Chicago Public Schools this week could move to ban the sale of a swath of snacks and drinks deemed unhealthy as part of its broader "Healthy CPS" initiative.

According to the Chicago Sun-Times' Rosalind Rossi, the plan would prohibit the sale of soft drinks, fruit drinks and energy drinks with minimal nutritional value -- such as Gatorade -- during school hours, with an exception made for student athletes drinking sports drinks who are participating in sports events. Whole milk would be barred in favor of low-fat or skim varieties and cheese would be required to be "low, reduced-fat and low sodium."

The sale of chocolate bars for fundraisers would also be "minimized" under the plan, which follows guidelines outlined by the U.S. Department of Agriculture’s Healthier U.S. Schools Challenge, the Sun-Times reports.

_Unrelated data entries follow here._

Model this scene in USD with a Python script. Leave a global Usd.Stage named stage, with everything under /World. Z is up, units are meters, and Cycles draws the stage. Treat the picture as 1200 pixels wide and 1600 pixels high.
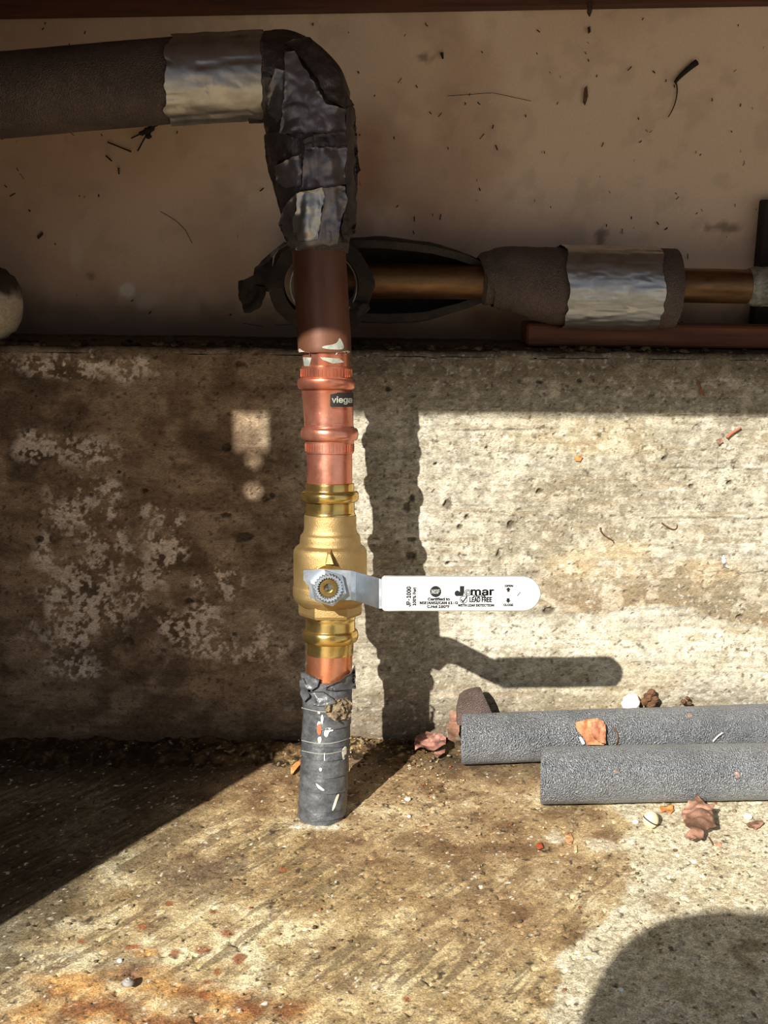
import math, random
import numpy as np, trimesh, shapely, usdkit, meshkit
import shapely.geometry as sg
import manifold3d as m3
from pxr import Usd, UsdGeom, UsdLux, UsdShade, Gf, Sdf, Vt

stage = Usd.Stage.CreateInMemory()
UsdGeom.SetStageUpAxis(stage, 'Z'); UsdGeom.SetStageMetersPerUnit(stage, 1.0)
UsdGeom.Xform.Define(stage, '/World'); UsdGeom.Scope.Define(stage, '/World/Looks')

# ------------------------------------------------------------------ camera, sky, sun, exposure
FPX, YAW, PITCH, ROLL = 1900.0, 0.0732, 0.2382, 0.0192        # focal length in pixels of the 1200 x 1600 frame
EYE = np.array([-0.0198, -0.8165, 0.3702])
_cy, _sy, _cp, _sp = math.cos(YAW), math.sin(YAW), math.cos(PITCH), math.sin(PITCH)
FWD = np.array([_sy*_cp, _cy*_cp, -_sp]); _r = np.array([_cy, -_sy, 0.0]); _u = np.cross(_r, FWD)
RIGHT = math.cos(ROLL)*_r + math.sin(ROLL)*_u; UP = math.cos(ROLL)*_u - math.sin(ROLL)*_r
cam = UsdGeom.Camera.Define(stage, '/World/camera')
cam.AddTransformOp().Set(Gf.Matrix4d(*[float(x) for x in (*RIGHT, 0, *UP, 0, *(-FWD), 0, *EYE, 1)]))
cam.CreateHorizontalApertureAttr(24.0); cam.CreateVerticalApertureAttr(32.0)
cam.CreateFocalLengthAttr(24.0*FPX/1200); cam.CreateClippingRangeAttr(Gf.Vec2f(0.01, 100))
cam.CreateExposureAttr(0.0)

SUN = np.array([math.tan(0.5468), 1.0, -math.tan(0.6069)])        # direction the sunlight travels in
sun = UsdLux.DistantLight.Define(stage, '/World/sun')
sun.CreateIntensityAttr(2.0); sun.CreateNormalizeAttr(True); sun.CreateAngleAttr(0.53); sun.CreateColorAttr(Gf.Vec3f(1.0, 0.955, 0.875))
_z = -SUN/np.linalg.norm(SUN); _x = np.cross([0, 0, 1.0], _z); _x /= np.linalg.norm(_x); _y = np.cross(_z, _x)
sun.AddTransformOp().Set(Gf.Matrix4d(*[float(v) for v in (*_x, 0, *_y, 0, *_z, 0, 0, -3, 3, 1)]))
sky = UsdLux.DomeLight.Define(stage, '/World/sky')
sky.CreateIntensityAttr(0.17); sky.CreateColorAttr(Gf.Vec3f(0.72, 0.84, 1.0))

# ------------------------------------------------------------------ helpers
def lin(r, g, b):
    x = np.array([r, g, b], float)/255
    return np.where(x < 0.04045, x/12.92, ((x+0.055)/1.055)**2.4)
def ray(px, py): return FWD + RIGHT*(px-600)/FPX - UP*(py-800)/FPX
def on_plane(px, py, pt, n):
    d = ray(px, py); return EYE + d*(np.dot(np.subtract(pt, EYE), n)/np.dot(d, n))
def on_y(px, py, y=0.0): return on_plane(px, py, (0, y, 0), (0, 1, 0))
def on_floor(px, py, z=0.0): return on_plane(px, py, (0, 0, z), (0, 0, 1))
G0, LEAN = 0.1096, 0.1371                                        # the riser stands 115 mm from the wall and leans back
AX = np.array([0, LEAN, 1.0]); AX /= np.linalg.norm(AX); PN = np.array([0, -1.0, LEAN]); PN /= np.linalg.norm(PN)
def on_riser(px, py, e=0.0): return on_plane(px, py, np.array([0, -G0, 0])+PN*e, PN)
def depth(P): return float(np.dot(np.subtract(P, EYE), FWD))
def mpp(P): return depth(P)/FPX                                  # metres per photo pixel at P
def sm(a, b, x):
    t = np.clip((x-a)/(b-a), 0, 1); return t*t*(3-2*t)
_lat = {}
def n2(x, y, seed=0, octaves=4, rough=0.5):
    """Smooth value noise, 0..1 about 0.5, of arrays x, y in lattice units."""
    out, amp, tot = 0, 1.0, 0
    for o in range(octaves):
        k = seed*17+o
        if k not in _lat: _lat[k] = np.random.default_rng(k+1).random((128, 128))
        L = _lat[k]; xx = x*2**o+o*7.3; yy = y*2**o+o*3.7
        i = np.floor(xx).astype(int); j = np.floor(yy).astype(int); fx = xx-i; fy = yy-j
        fx = fx*fx*(3-2*fx); fy = fy*fy*(3-2*fy); i %= 128; j %= 128; i1 = (i+1) % 128; j1 = (j+1) % 128
        out = out+amp*((L[i, j]*(1-fx)+L[i1, j]*fx)*(1-fy)+(L[i, j1]*(1-fx)+L[i1, j1]*fx)*fy); tot += amp; amp *= rough
    return out/tot
def muted(c, s, k): l = (c@np.array([.3, .55, .15]))[..., None]; return (c*(1-s)+l*s)*k
def mixc(a, b, t): t = np.asarray(t)[..., None]; return a*(1-t)+np.asarray(b)*t

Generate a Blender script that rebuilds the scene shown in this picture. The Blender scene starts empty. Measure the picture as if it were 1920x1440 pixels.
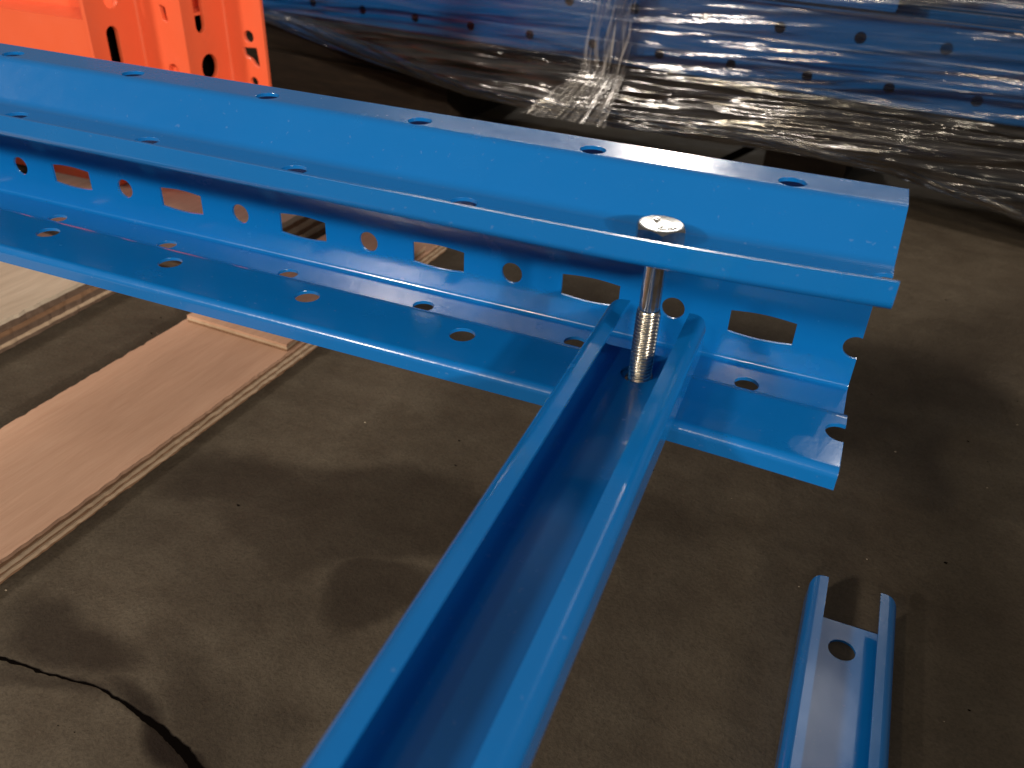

Last month, CPS received a $4.4 million grant from the U.S. Department of Health and Human Services that supported the launch of "Healthy CPS," an initiative aimed at tackling obesity rates and tobacco use among CPS students.

"Empowering students to make healthy choices in the classroom will give them the tools they need to make better choices at home," U.S. Senator Dick Durbin (D-Ill.) said last month of the initiative in a mayoral press release.

Though CPS has made efforts to offer more nutritious food in the district's schools and specifically its lunchrooms, meal servers have said a majority of students have resisted the healthier options. Earlier this year, a group of CPS lunchroom cafeteria workers released a report expressing concern at the amount of "healthy" frozen food being served up -- and largely left uneaten -- following the menu changes.

The proposal will be considered by the Chicago Board of Education Wednesday, ABC Chicago reports.